Ich hatte jetzt ein paar Tage Gelegenheit, das nagelneue 10 x 56 FL von Zeiss zu erfahren.
Wir waren in Südtirol, nicht einmal sehr hoch, aber unter wunderbarem Himmel. Für einen Norddeutschen ist es ja immer wieder begeisternd, im Sommer unter angenehmen Nachttemperaturen den Sternhimmel zu geniessen.
Was kann ich sagen, das Zeiss ist erstaunlich gut. Es wird letztlich nicht ganz randscharf sein, aber dieser schmale äußerste Kreisring nachlassender Schärfe ist so klein, wie bei keinem anderen Zeiss, das ich jemals vor Augen hatte.
Sterne, ja auch die hellen Sterne, werden über ein sehr großes Feld als Punkte dargestellt. dann kommt diese kleine Zone zum Rand, in der die Punkte nicht mehr unruhig klein, sondern etwas nachdrücklicher und leicht verstärkt erscheinen. Zeiss sollte nicht nur die neue Beschichtung bewerben, es ist diese verbesserte Randschärfe, die ich herausstellen würde und die Transmission. Transmission bedeutet ja nicht nur Helligkeit, besonders in der Himmelsbeobachtung bedeuten höchste Transmissionswerte den Unterschied zwischen schon Erkennen und oder bloß Erahnen. So gut habe ich mich noch nie durch die Milchstraße bewegt.
So klar, ja so präsent waren mir schwierige Objekte wie Cirrus oder Nordamerika noch nie, auch nicht bei meinem 15 x 60, das für mich bisher das Maß aller freihändigen Dinge war.
In 1200 Metern wäre sicher auch einmal ein Blick durch das 8 x 56 interessant gewesen, aber von Bremen aus betrachtet wäre so ein Kauf die reinste Verschwendung.
Ich kenne die meisten Spitzengläser in der Klasse zwischen 800 und 1600 Gramm. Da ist keines dabei, daß sich mit diesem Zeiss am Nachthimmel messen kann.
Nach dieser für Norddeutsche ungewohnten Gefühlsaufwallung noch einige Details.

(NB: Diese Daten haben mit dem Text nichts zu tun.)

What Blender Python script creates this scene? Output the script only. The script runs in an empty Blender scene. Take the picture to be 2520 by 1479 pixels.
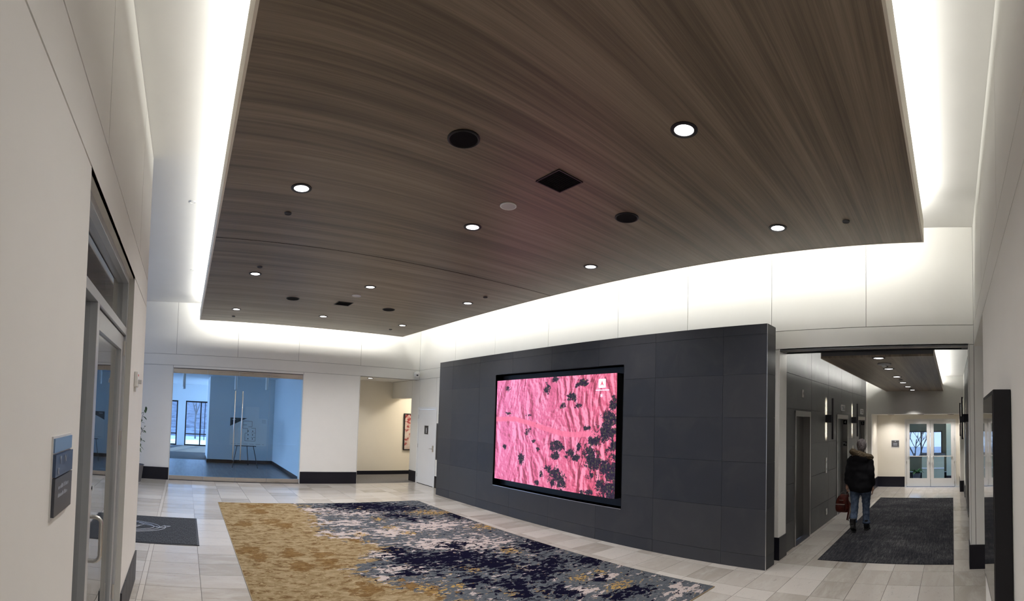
import bpy, bmesh, math, random
import numpy as np
from mathutils import Vector, Matrix, noise as mnoise
random.seed(7)
PI = math.pi
sc = bpy.context.scene
COL = sc.collection

# ---------------------------------------------------------------- camera
FPX, CY = 1202.39, 989.03            # cylinder radius and horizon row in pixels of the 2520x1479 frame
YAW, PITCH, ROLL, CAMH = 0.669, 0.0365, 0.0307, 1.904
def cam_axes():
    cy, sy = math.cos(YAW), math.sin(YAW); cp, sp = math.cos(PITCH), math.sin(PITCH); cr, sr = math.cos(ROLL), math.sin(ROLL)
    Rr = Matrix(((cr, -sr, 0), (sr, cr, 0), (0, 0, 1)))
    Rp = Matrix(((1, 0, 0), (0, cp, sp), (0, -sp, cp)))
    B = Matrix(((1, 0, 0), (0, 0, 1), (0, 1, 0)))
    Rz = Matrix(((cy, sy, 0), (-sy, cy, 0), (0, 0, 1)))
    return Rz @ B @ Rp @ Rr
cd = bpy.data.cameras.new('camera'); cam = bpy.data.objects.new('camera', cd); COL.objects.link(cam); sc.camera = cam
cd.type = 'PANO'; cd.panorama_type = 'CENTRAL_CYLINDRICAL'
cd.central_cylindrical_range_u_min = -1260 / FPX; cd.central_cylindrical_range_u_max = 1260 / FPX
cd.central_cylindrical_range_v_min = (CY - 1479) / FPX; cd.central_cylindrical_range_v_max = CY / FPX
cd.central_cylindrical_radius = 1.0
cd.clip_start = 0.02; cd.clip_end = 300
_r = cam_axes()
cam.matrix_world = Matrix(((_r[0][0], _r[0][1], -_r[0][2], 0), (_r[1][0], _r[1][1], -_r[1][2], 0), (_r[2][0], _r[2][1], -_r[2][2], CAMH), (0, 0, 0, 1)))

# ---------------------------------------------------------------- world, sun, exposure
w = bpy.data.worlds.new('sky'); sc.world = w; w.use_nodes = True
wn = w.node_tree.nodes; wl_ = w.node_tree.links
bg = wn['Background']; bg.inputs['Strength'].default_value = 7.5
tc = wn.new('ShaderNodeTexCoord'); sp = wn.new('ShaderNodeSeparateXYZ'); cr = wn.new('ShaderNodeValToRGB')
wl_.new(tc.outputs['Generated'], sp.inputs[0]); wl_.new(sp.outputs['Z'], cr.inputs[0]); wl_.new(cr.outputs[0], bg.inputs[0])
cr.color_ramp.elements[0].position = 0.0; cr.color_ramp.elements[0].color = (0.52, 0.70, 1.0, 1)
cr.color_ramp.elements[1].position = 0.6; cr.color_ramp.elements[1].color = (0.27, 0.48, 0.95, 1)
sd = bpy.data.lights.new('sun', 'SUN'); so = bpy.data.objects.new('sun', sd); COL.objects.link(so)
sd.energy = 9; sd.angle = 0.009; sd.color = (0.82, 0.92, 1.0)
so.rotation_euler = Vector((-0.35, -1.0, -0.60)).to_track_quat('-Z', 'Y').to_euler()
sc.view_settings.view_transform = 'Standard'; sc.view_settings.look = 'None'
sc.view_settings.exposure = 0.0; sc.view_settings.gamma = 1.0
try: sc.view_settings.use_curve_mapping = False
except Exception: pass
try:
    cy_ = sc.cycles
    cy_.max_bounces = 6; cy_.diffuse_bounces = 4; cy_.glossy_bounces = 3; cy_.transmission_bounces = 2; cy_.transparent_max_bounces = 10
    cy_.sample_clamp_indirect = 4; cy_.caustics_reflective = False; cy_.caustics_refractive = False
    cy_.use_adaptive_sampling = True; cy_.adaptive_threshold = 0.2; cy_.adaptive_min_samples = 36
except Exception as ex: print('cycles settings', ex)

def area_light(name, loc, size, power, color, aim, sizey=None, spread=None):
    ld = bpy.data.lights.new(name, 'AREA'); ld.energy = power; ld.color = color
    ld.shape = 'RECTANGLE'; ld.size = size; ld.size_y = sizey or size
    if spread: ld.spread = spread
    o = bpy.data.objects.new(name, ld); COL.objects.link(o); o.location = loc
    o.rotation_euler = Vector(aim).to_track_quat('-Z', 'Y').to_euler()
    return o
# room dimensions (metres)
XR, YF, XL, YB, ZC = 6.545, 12.64, -0.466, -0.297, 4.60      # right wall, far wall, left wall, back wall, ceiling
YLE = 5.3                                                    # end of the left wall
ZW = 4.07; WX0, WX1, WY0, WY1 = 0.274, 5.69, 0.32, 12.08; ZWT = 4.32   # wood canopy
CWZ, CWX0, CWX1, CWY0, CWY1, CZC = 2.88, 6.87, 14.0, 0.25, 1.90, 3.30  # corridor canopy
COVE = (1.0, 0.985, 0.925)
def cove(name, x0, x1, y0, y1, z, aim, per_m, spread=None):
    L = max(x1 - x0, y1 - y0)
    o = area_light(name, ((x0 + x1) / 2, (y0 + y1) / 2, z), 0.05, per_m * L, COVE, aim, L, spread)
    # long side along the run
    d = Vector(aim).normalized(); along = Vector((1, 0, 0)) if x1 - x0 > y1 - y0 else Vector((0, 1, 0))
    zax = -d; yax = along; xax = yax.cross(zax).normalized()
    o.matrix_world = Matrix.Translation(o.location) @ Matrix((xax, yax, zax)).transposed().to_4x4()
    return o
PM = 10.0
cove('cove_strip_light', WX0 + .07, WX0 + .08, WY0 + .1, WY1 - .1, ZWT + .10, (-.2, 0, 1), PM * .75)
cove('cove_strip_light', WX1 - .08, WX1 - .07, WY0 + .1, WY1 - .1, ZWT + .10, (1, 0, .15), PM * 1.35)
cove('cove_strip_light', WX0 + .1, WX1 - .1, WY0 + .07, WY0 + .08, ZWT + .10, (0, -.2, 1), PM * .75)
cove('cove_strip_light', WX0 + .1, WX1 - .1, WY1 - .08, WY1 - .07, ZWT + .10, (0, 1, .15), PM * 1.9)
cove('cove_strip_light', CWX0 + .1, CWX1 - .1, CWY0 + .06, CWY0 + .07, CWZ + .20, (0, -.4, 1), 6)
cove('cove_strip_light', CWX0 + .1, CWX1 - .1, CWY1 - .07, CWY1 - .06, CWZ + .20, (0, .8, 1), 14)

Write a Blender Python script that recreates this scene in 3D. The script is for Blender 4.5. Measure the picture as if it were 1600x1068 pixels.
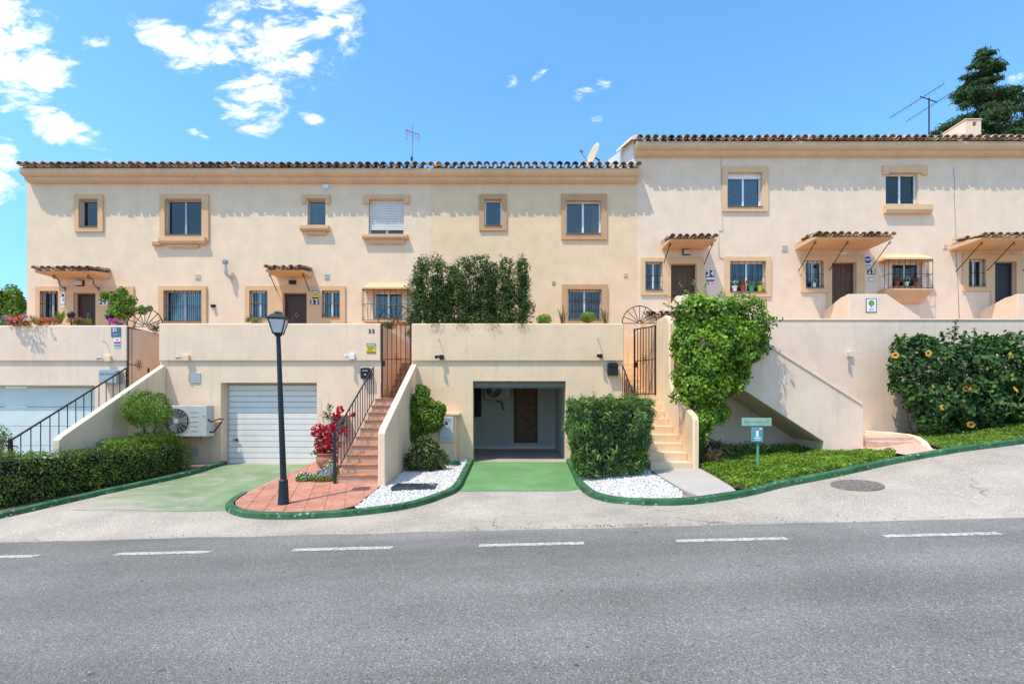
import bpy, bmesh, math, random
import numpy as np
from mathutils import Vector, Matrix, noise
from mathutils.geometry import delaunay_2d_cdt

random.seed(7); rng = np.random.default_rng(7)
scene = bpy.context.scene
COL = scene.collection
for o in list(bpy.data.objects):
    bpy.data.objects.remove(o)

# ------------------------------------------------------------------ camera
F, CX, HY, EZ = 783.0, 800.0, 632.0, 1.6        # focal length in photo pixels, vanishing point, eye height
cam = bpy.data.cameras.new('camera'); camo = bpy.data.objects.new('camera', cam); COL.objects.link(camo)
cam.sensor_width = 36; cam.lens = 36 * F / 1600; cam.shift_y = (HY - 534) / 1600
cam.clip_start = 0.05; cam.clip_end = 3000
camo.location = (0, 0, EZ); camo.rotation_euler = (math.radians(90), 0, 0)
scene.camera = camo

# ------------------------------------------------------------------ sky and sun
SUN = Vector((-1.12, -1.0, 3.05)).normalized()
SKY_STRENGTH = 0.15
world = bpy.data.worlds.new('World'); scene.world = world; world.use_nodes = True
def build_world():
    nt = world.node_tree; N = nt.nodes; L = nt.links; N.clear()
    def nd(t, **k):
        n = N.new(t)
        for a, b in k.items(): setattr(n, a, b)
        return n
    def mth(op, a, b=None, c=None, clamp=False):
        n = nd('ShaderNodeMath', operation=op, use_clamp=clamp)
        for i, v in enumerate((a, b, c)):
            if v is None: continue
            if isinstance(v, (int, float)): n.inputs[i].default_value = v
            else: L.new(v, n.inputs[i])
        return n.outputs[0]
    out = nd('ShaderNodeOutputWorld'); bg = nd('ShaderNodeBackground'); bg.inputs[1].default_value = SKY_STRENGTH
    L.new(bg.outputs[0], out.inputs[0])
    sky = nd('ShaderNodeTexSky', sky_type='NISHITA'); sky.sun_disc = False
    sky.sun_elevation = math.asin(SUN.z); sky.sun_rotation = math.atan2(SUN.x, SUN.y)
    sky.air_density = 1.0; sky.dust_density = 0.4; sky.ozone_density = 2.0; sky.altitude = 50
    hs = nd('ShaderNodeHueSaturation'); hs.inputs['Saturation'].default_value = 1.06; hs.inputs['Value'].default_value = 1.0
    gr = nd('ShaderNodeMix', data_type='RGBA', blend_type='MULTIPLY'); gr.inputs['Factor'].default_value = 1; gr.inputs['B'].default_value = (.78, 1.04, 1.10, 1)
    L.new(sky.outputs[0], gr.inputs['A']); L.new(gr.outputs['Result'], hs.inputs['Color'])
    tc = nd('ShaderNodeTexCoord'); sep = nd('ShaderNodeSeparateXYZ'); L.new(tc.outputs['Generated'], sep.inputs[0])
    hz = nd('ShaderNodeMapRange', interpolation_type='SMOOTHSTEP'); hz.inputs[1].default_value = 0.0; hz.inputs[2].default_value = .42; L.new(sep.outputs[2], hz.inputs[0])   # clear dry air: little whitening towards the horizon
    hm = nd('ShaderNodeMix', data_type='RGBA'); hm.inputs['A'].default_value = (.62, .66, .80, 1); hm.inputs['B'].default_value = (1, 1, 1, 1); L.new(hz.outputs[0], hm.inputs['Factor'])
    hx = nd('ShaderNodeMix', data_type='RGBA', blend_type='MULTIPLY'); hx.inputs['Factor'].default_value = 1; L.new(hs.outputs[0], hx.inputs['A']); L.new(hm.outputs['Result'], hx.inputs['B'])
    ys = mth('MAXIMUM', sep.outputs[1], 0.05)
    u = mth('DIVIDE', sep.outputs[0], ys); v = mth('DIVIDE', sep.outputs[2], ys)
    uv = nd('ShaderNodeCombineXYZ'); L.new(u, uv.inputs[0]); L.new(v, uv.inputs[1])
    # cloud banks: centre and half axes in view-plane tangents of world directions, tilt in degrees
    B = [(20, 120, 105, 62, 8, 1.0), (85, 190, 120, 34, -34, .85), (-20, 40, 110, 95, 0, 1.1), (-30, 270, 70, 75, 0, 1.0),
         (130, 200, 60, 16, -24, .7), (420, 70, 110, 80, -20, .95), (270, 62, 78, 32, -24, .9), (330, 88, 110, 40, -16, .9), (395, 150, 62, 62, 20, .95),
         (470, 95, 95, 40, 12, .8), (510, 30, 60, 58, -10, .95), (420, 30, 60, 34, -25, .7), (155, 70, 40, 18, -6, .72), (80, 122, 36, 14, -18, .68),
         (490, 190, 34, 14, -20, .66), (318, 213, 34, 10, -22, .66), (920, 140, 40, 15, 20, .72), (850, 112, 26, 9, 40, .6), (795, 124, 15, 15, 60, .58),
         (926, 60, 16, 10, 0, .55), (932, 190, 16, 13, 20, .56), (1592, 128, 26, 16, 20, .7), (1570, 165, 34, 40, 0, .6)]
    acc = None
    for (px, py, a, b, t, w) in B:
        m = nd('ShaderNodeMapping', vector_type='TEXTURE')
        m.inputs['Location'].default_value = ((px - CX) / F, (HY - py) / F, 0)
        m.inputs['Rotation'].default_value = (0, 0, math.radians(t))
        m.inputs['Scale'].default_value = (a * 1.25 / F, b * 1.25 / F, 1)
        L.new(uv.outputs[0], m.inputs[0])
        ln = nd('ShaderNodeVectorMath', operation='LENGTH'); L.new(m.outputs[0], ln.inputs[0])
        val = mth('MULTIPLY', mth('SUBTRACT', 1.0, ln.outputs['Value'], clamp=True), w)
        acc = val if acc is None else mth('MAXIMUM', acc, val)
    nm = nd('ShaderNodeMapping'); nm.inputs['Rotation'].default_value = (0, 0, math.radians(28)); nm.inputs['Scale'].default_value = (1.0, 1.9, 1)
    L.new(uv.outputs[0], nm.inputs[0])
    n1 = nd('ShaderNodeTexNoise'); n1.inputs['Scale'].default_value = 9.5; n1.inputs['Detail'].default_value = 11; n1.inputs['Roughness'].default_value = .66
    n1.inputs['Distortion'].default_value = .35
    L.new(nm.outputs[0], n1.inputs['Vector'])
    front = mth('MULTIPLY', mth('SUBTRACT', sep.outputs[1], 0.30), 5.0, clamp=True)
    d = mth('ADD', mth('MULTIPLY', acc, 0.95), mth('MULTIPLY', mth('SUBTRACT', n1.outputs[0], 0.54), mth('MULTIPLY_ADD', acc, 1.6, 3.0)))
    d = mth('MULTIPLY', d, mth('MULTIPLY', acc, 4.0, clamp=True))
    d = mth('MULTIPLY', d, mth('GREATER_THAN', acc, 0.0005))
    d = mth('MULTIPLY', d, front)
    # scattered cloud over the unseen rest of the sky, thickened to whiten ambient light
    n2 = nd('ShaderNodeTexNoise'); n2.inputs['Scale'].default_value = 3.2; n2.inputs['Detail'].default_value = 8; n2.inputs['Roughness'].default_value = .6
    L.new(tc.outputs['Generated'], n2.inputs['Vector'])
    d2 = mth('MULTIPLY', mth('SUBTRACT', n2.outputs[0], 0.27), mth('SUBTRACT', 1.0, front))
    d = mth('MAXIMUM', d, d2)
    mr = nd('ShaderNodeMapRange', interpolation_type='SMOOTHSTEP'); mr.inputs[1].default_value = .06; mr.inputs[2].default_value = .82; mr.inputs[4].default_value = .98
    L.new(d, mr.inputs[0])
    mix = nd('ShaderNodeMix', data_type='RGBA')
    L.new(mr.outputs[0], mix.inputs['Factor']); L.new(hx.outputs['Result'], mix.inputs['A'])
    mix.inputs['B'].default_value = (4.6, 4.75, 4.95, 1)
    L.new(mix.outputs['Result'], bg.inputs[0])
build_world()
sl = bpy.data.lights.new('sun', 'SUN'); sl.energy = 2.35; sl.angle = math.radians(0.6); sl.color = (1, .925, .80)
so = bpy.data.objects.new('sun', sl); COL.objects.link(so); so.rotation_euler = SUN.to_track_quat('Z', 'Y').to_euler()
vs = scene.view_settings; vs.view_transform = 'Standard'; vs.look = 'None'; vs.exposure = 0.99; vs.gamma = 1.0; vs.use_curve_mapping = False
scene.cycles.max_bounces = 8; scene.cycles.transparent_max_bounces = 16; scene.cycles.caustics_reflective = False; scene.cycles.caustics_refractive = False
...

Ich habe weder am Mond, noch an einer hellen Lampe Geisterbilder entdeckt. Auch nicht nach intensiver Suche. Mein 15 x 60 Zeiss und auch mein 8 x 32 zeigen wenn man gründlich genug sucht, zum Mond einen feinen Geistermond, also eine an einer Fläche hin-und hergeworfene zum eigentlichen Bild versetzte Abbildung. Beim neuen 10 x 56 ist davon nichts zu erkennen.
Einfallendes Seitenlicht führt wie bei jedem Fernglas ohne ausziehbare Fremdlichtblende zu teilweisen Aufhellungen, die den Kontrast reduzieren. Testweise vorgesetzte schwarze Kartonblenden von 5 Zentimetern Länge beseitigen diesen Effekt zu 100 Prozent. Diese Tüpfelchen auf dem i, würde beweisen, daß sich die Entwickler bei Zeiss gegen die Verpacker durchsetzen könnten. Designer klingt immer so modern positiv, nennen wir diese Ignoranten lieber Verpacker, Verpacker die die optischen Notwendigkeiten ignorieren.
Gegenlichtbeobachtungen über sonnenbeschiedener Wasserfläche zeigen ebenfalls, daß trotz aller erreichten Verbesserungen erst mit der Pappblende ein ungestörter Sehgenuß möglich ist. Ohne diese Hilfe ordne ich das Glas in die Gruppe der Gläser ein, die besonders gut mit Gegenlicht fertig werden. Mit der Pappblende dagegen ist das Gegenlicht kein Problem mehr.
Zurück zur Nacht, natürlich kam mein 3 x 12 Mono zum Einsatz. Mit 30 x 56 bietet der Himmel dann die üblichen Verdächtigen.
M13 mit Genickstarre, könnte noch etwas mehr Vergrößerung vertragen, aber kein Zweifel, ein Kugelsternhaufen, jeder kennt ihn, so what.
M23-M25, ja Freunde wir sind ein Stück weit im Süden, sind ebenfalls gut auszumachen und sogar M25 ist als Kugelsternhaufen zu erkennen.
Dazu kommen dann einige der interesanten Planetarischen Nebel, die bei den normalen Fernglasvergrößerungen langweilig erscheinen, aber bei 30fach schon interessant werden.